I agree with the views being expressed here about the chaotic nature of this industry and the volume of ignorant and/or bad practice, made worse by toothless and probably none too competent regulators (junior clerks pushing papers round their desks or more like kitchen table these days).

I like most on this forum have been relatively involved in my installation. I designed and installed my first central heating in the 1980s (what wonderful days they were, we just did things), and so the general principles and how to do heat loss calcs, size radiators etc. I'm not a total idiot when it comes to dealing with red tape. And yet I faced the following obstacles:

1. Nearly stalled at the planning stage (planners wanted a bat survey when one wasn't needed). I could have given up then

2. Four quotes, all (very) different designs despite working from the same data etc (same property, same MCS comedy rules). Are any of them right? How is the average consumer to chose which one to go for? Price (=> cheaper, inadequate system?). Mr Nice Guy? Mr Smooth Talking Guy (££,£££)?

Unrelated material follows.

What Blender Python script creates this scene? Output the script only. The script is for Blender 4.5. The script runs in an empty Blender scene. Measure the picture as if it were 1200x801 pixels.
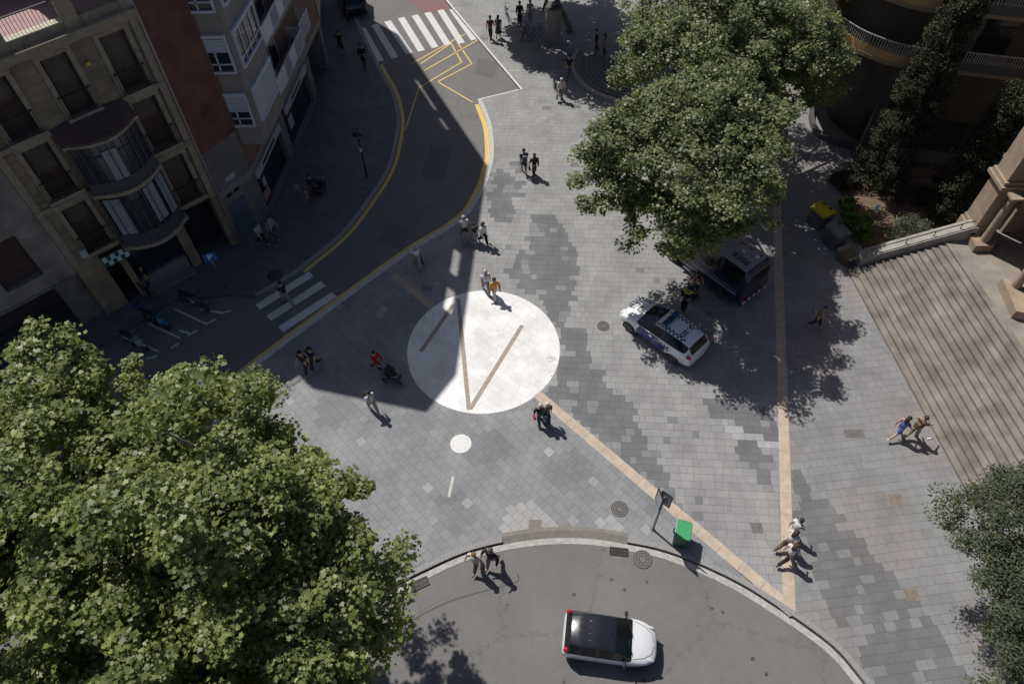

3. Byzantine grant system. Grant aid is absolutely essential if there is to be significant uptake of ASHPs. At a minimum, it needs to work out such that the home owner spends no more than they would on a fossil fuel alternative. Otherwise the normal rules of economy mean people will not chose ASHPs. The whole grant process was so slow and so arduous that I could have (some even said I should have, the strain was getting to me) given up many times over.

4. Suppliers of ASHPs using dodgy marketing. How is the average consumer to know that a heat pump designated as a 14kW heat pump is only 14kW on days when they don't need 14kWs, and will be significantly less (eg 11kW or less) on the days when they do need 14kWs. This is like dieselgate, perhaps we should call it pumpgate. This is a regulatory failure, eg MCS, for focusing too much on SCOPs and ignoring actual output. The government could also make it a requirement that actual real world output output is used to describe units. Calling a unit a 11-14kW unit rather than a 14kW unit is such a simple change and yet it immediately alerts everyone to the real world output. Or maybe it should even more simply be called an 11kW unit, because that is it's output when it matters.   

5. Installers who aren't experts, and who not unreasonably rely on suppliers who the installers believe are experts, only they are not, they are businesses shifting boxes. My installer was a decent and conscientious bloke, not a rocket scientist. How was he to know the suppliers had misled him? 

6. Contradictory stuff from the suppliers that ends causing untold confusion. Weather compensation anyone? Do Midea heat pumps have to have a heat exchanger or not? The suppliers (Freedom) don't apear to know (one of their manuals says you do, the other includes an exchanger, but doesn't say it is mandatory)? Why do the suppliers appear to know so little about the units they sell? We as relatively informed consumers might be able to make some decisions/take some action, if we are lucky, but what about Mrs and Mrs Average? Under BUS, they stand to spend ££££ and get a dodgy system, with at the end of the day little or no no redress.

7. The whole rental/tenant mess. I have a neighbour who has been a tenant for ever, and still burns coal in a Rayburn as his main heating source. He does better than the rest of us in power cuts, but he is not in a hurry to have his landlord do anything to upgrade the heating just yet, because among other things (like it won't work), what will happen to his rent??? 

8. The delusional aspirations of politicians don't help either... Back in the real world, neither my MP not my local councillor were a single jot of use in helping to get my system installed.  

My point is that I needed considerable reserves of stubborness and some degree of understanding of how ASHP systems work to get a system that still isn't perfect, ie cosy by my standards, nor is it MCS compliant (rooms at design temps when -2 outside). Without my intervention, for example, the heat exchanger would still be plumbed in with same direction flow rather than contraflow. Every stage of the process, which took over a year, involved obstacles, and needed determination and some understanding to solve the problems. How will Mr and Mrs Average, who under the BUS scheme will have to stump up thousands of pounds, fare in this jungle?